Embora tudo isso pareça bom, Getty é apenas um coadjuvante em “All the Money in the World” — como a própria indicação ao Oscar sugere. Ele não aparece na maior parte do tempo, faz uma aparição vez ou outra para trazer alguma novidade ao arco do garoto sequestrado. Totalmente não funcional, deixar uma situação muito tempo estagnada e dependente de um coadjuvante está longe de ser uma forma inteligente de usar o tempo. A duração não é longa por si e parece ser mais extensa que 132 minutos por passarem tanto tempo numa mesma estaca. O garoto permanece sequestrado e interage com um dos sequestradores, que fala do que vai acontecer se não houver resgate; enquanto isso, a mãe sofre por não ter dinheiro suficiente e o velho Getty continua irredutível. Tudo parece mover-se mais devagar, qualidade que pesa muito negativamente considerando o filme no geral. Ao pensar nele criticamente, sua lentidão é um aspecto que evidencia-se entre o resto, sobrepondo a competência de Plummer no papel e a construção de seu personagem no roteiro. Mas só há uma outra característica imbatível em termos de notoriedade: a fotografia.

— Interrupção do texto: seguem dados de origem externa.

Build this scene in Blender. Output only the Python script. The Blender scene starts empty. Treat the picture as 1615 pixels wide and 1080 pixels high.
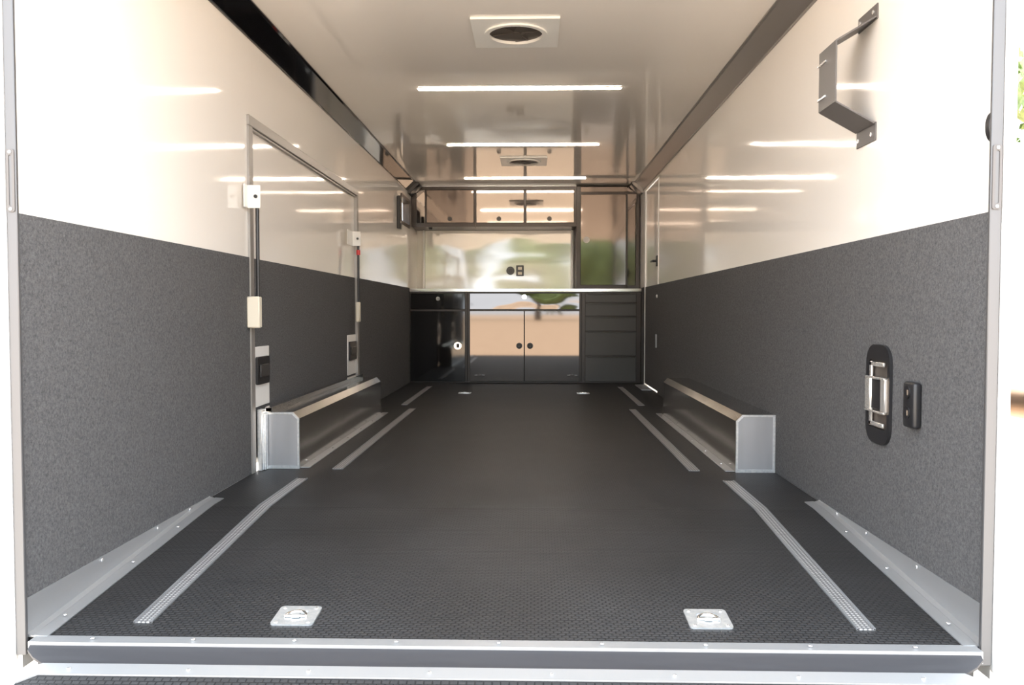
import bpy, bmesh, math, random
from mathutils import Vector, Matrix, noise
random.seed(7)
C = bpy.context.scene.collection
SC = bpy.context.scene

# ------------------------------------------------------------------ camera
CAMX, CAMZ = 0.085, 0.7525
cam_d = bpy.data.cameras.new('camera')
cam = bpy.data.objects.new('camera', cam_d)
C.objects.link(cam)
F_PX = 1307.0
cam_d.sensor_fit = 'HORIZONTAL'
cam_d.sensor_width = 36.0
cam_d.lens = F_PX / 1615.0 * 36.0
cam_d.clip_start = 0.02
cam_d.clip_end = 500
pitch, yaw, roll = -0.0374, -0.0256, 0.0005
fw = Vector((math.sin(yaw)*math.cos(pitch), math.cos(yaw)*math.cos(pitch), math.sin(pitch)))
rt = Vector((math.cos(yaw), -math.sin(yaw), 0))
up = rt.cross(fw)
rt2 = rt*math.cos(roll) + up*math.sin(roll)
up2 = up*math.cos(roll) - rt*math.sin(roll)
cam.matrix_world = Matrix(((rt2.x, up2.x, -fw.x, CAMX), (rt2.y, up2.y, -fw.y, 0),
                           (rt2.z, up2.z, -fw.z, CAMZ), (0, 0, 0, 1)))
SC.camera = cam

# ------------------------------------------------------------------ light and exposure
world = bpy.data.worlds.new('world')
SC.world = world
world.use_nodes = True
bg = world.node_tree.nodes['Background']
bg.inputs[0].default_value = (0.86, 0.93, 1.0, 1)
bg.inputs[1].default_value = 1.45
sun_d = bpy.data.lights.new('sun', 'SUN')
sun_d.energy = 5.2
sun_d.color = (1.0, 0.93, 0.82)
sun_d.angle = math.radians(1.0)
sun = bpy.data.objects.new('sun', sun_d)
C.objects.link(sun)
sun_dir = Vector((0.30, -0.42, -0.86))            # high sun from over the nose of the trailer
sun.rotation_euler = sun_dir.to_track_quat('-Z', 'Y').to_euler()
sun.location = (-4, 10, 12)
SC.view_settings.view_transform = 'Standard'
SC.view_settings.look = 'None'
SC.view_settings.gamma = 1.0
SC.view_settings.use_curve_mapping = False
SC.view_settings.exposure = 2.0
SC.cycles.max_bounces = 14
SC.cycles.diffuse_bounces = 8
SC.cycles.glossy_bounces = 6
SC.cycles.use_denoising = True
SC.cycles.caustics_reflective = False
SC.cycles.sample_clamp_indirect = 6.0
LED_STRENGTH = 14.0

# ------------------------------------------------------------------ materials
def mat(name, base=(.5, .5, .5), rough=.5, metal=0., ior=1.5, spec=.5, coat=0., sheen=0., emit=None, estr=0.):
    m = bpy.data.materials.new(name)
    m.use_nodes = True
    b = m.node_tree.nodes['Principled BSDF']
    b.inputs['Base Color'].default_value = (*base, 1)
    b.inputs['Roughness'].default_value = rough
    b.inputs['Metallic'].default_value = metal
    b.inputs['IOR'].default_value = ior
    b.inputs['Specular IOR Level'].default_value = spec
    b.inputs['Coat Weight'].default_value = coat
    b.inputs['Sheen Weight'].default_value = sheen
    if emit:
        b.inputs['Emission Color'].default_value = (*emit, 1)
        b.inputs['Emission Strength'].default_value = estr
    return m
def nd(m, t, **kw):
    n = m.node_tree.nodes.new(t)
    for k, v in kw.items():
        setattr(n, k, v)
    return n
def lk(m, a, b):
    m.node_tree.links.new(a, b)
def P(m):
    return m.node_tree.nodes['Principled BSDF']
def coords(m, scale=(1, 1, 1)):
    g = nd(m, 'ShaderNodeNewGeometry')
    mp = nd(m, 'ShaderNodeMapping')
    mp.inputs['Scale'].default_value = scale
    lk(m, g.outputs['Position'], mp.inputs['Vector'])
    return mp.outputs['Vector']
def noise_bump(m, scale, dist, strength=1.0, vec=None, detail=2.0, vscale=(1, 1, 1)):
    v = vec or coords(m, vscale)
    n = nd(m, 'ShaderNodeTexNoise')
    n.inputs['Scale'].default_value = scale
    n.inputs['Detail'].default_value = detail
    lk(m, v, n.inputs['Vector'])
    b = nd(m, 'ShaderNodeBump')
    b.inputs['Strength'].default_value = strength
    b.inputs['Distance'].default_value = dist
    lk(m, n.outputs['Fac'], b.inputs['Height'])
    lk(m, b.outputs['Normal'], P(m).inputs['Normal'])
    return n, b
def noise_col(m, scale, c0, c1, lo=.35, hi=.65, detail=4.0, vscale=(1, 1, 1), rough=.6):
    v = coords(m, vscale)
    n = nd(m, 'ShaderNodeTexNoise')
    n.inputs['Scale'].default_value = scale
    n.inputs['Detail'].default_value = detail
    n.inputs['Roughness'].default_value = rough
    lk(m, v, n.inputs['Vector'])
    r = nd(m, 'ShaderNodeValToRGB')
    r.color_ramp.elements[0].position = lo
    r.color_ramp.elements[0].color = (*c0, 1)
    r.color_ramp.elements[1].position = hi
    r.color_ramp.elements[1].color = (*c1, 1)
    lk(m, n.outputs['Fac'], r.inputs['Fac'])
    lk(m, r.outputs['Color'], P(m).inputs['Base Color'])
    return n, r

M = {}
M['wall'] = mat('white_gloss_wall', (.88, .85, .81), .06, ior=1.5)
noise_bump(M['wall'], 2.6, .0007, vscale=(1, .6, 1.6), detail=1.0)
M['ceiling'] = mat('white_gloss_ceiling', (.88, .84, .795), .05, ior=1.5)
noise_bump(M['ceiling'], 1.5, .0003, vscale=(1, .6, 1), detail=1.0)
M['splash'] = mat('white_wavy_panel', (.89, .865, .80), .06, ior=2.35)
noise_bump(M['splash'], 2.6, .0045, vscale=(.6, 1, 1.6), detail=0.5)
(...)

Queria muito dedicar este parágrafo para dizer que a fotografia é um aspecto redentor de “All the Money in the World”, que surpreende por ser tão bom em meio a tantos outros pontos medianos. Mas não: de todas as coisas fracas, frustrantes ou ruins, a fotografia é de longe a pior delas. Normalmente, quando encontro algo ruim em um filme, por pior que seja, tento pensar no que os envolvidos tentaram fazer e no porquê deu errado, corrente de pensamento que costuma ser bem elucidativa sobre outros aspectos da obra também. Contudo, neste caso não consigo pensar em uma razão que possa ser tão forte para sobrepor a praticidade elementar de criar uma imagem clara e de elementos discerníveis. É muito difícil encontrar uma boa justificativa para uma fotografia exageradamente escura que não permite identificar o que está sendo filmado num cenário cheio de objetos e até feições nos rostos dos atores. Uma cena ou outra, tudo bem, mas a maioria esmagadora das cenas parece estar sub-exposta. Dificilmente diria que é um problema técnico porque eu sinceramente duvido que cometeriam um erro tão básico. Quando fica difícil enxergar o que está passando na tela, existe um problema muito difícil de ignorar.
São poucas as partes realmente boas e poucas as realmente ruins de “All the Money in the World”, pois assim como não tive dúvida sobre a eficiência da atuação ácida e coração frio de Christopher Plummer, também não pensei duas vezes em avaliar a fotografia como a pior que vi em muitos anos. Todo o resto, contudo, está num patamar um pouco acima da mediocridade, no limiar do que é aceitável como decente. Não é um desastre nem uma experiência que será lembrada. Exceto por toda a polêmica envolvendo a substituição de atores no meio do caminho, claro. Isto será lembrado por muito tempo como um dos grande escândalos numa terra que os cultiva: Hollywood.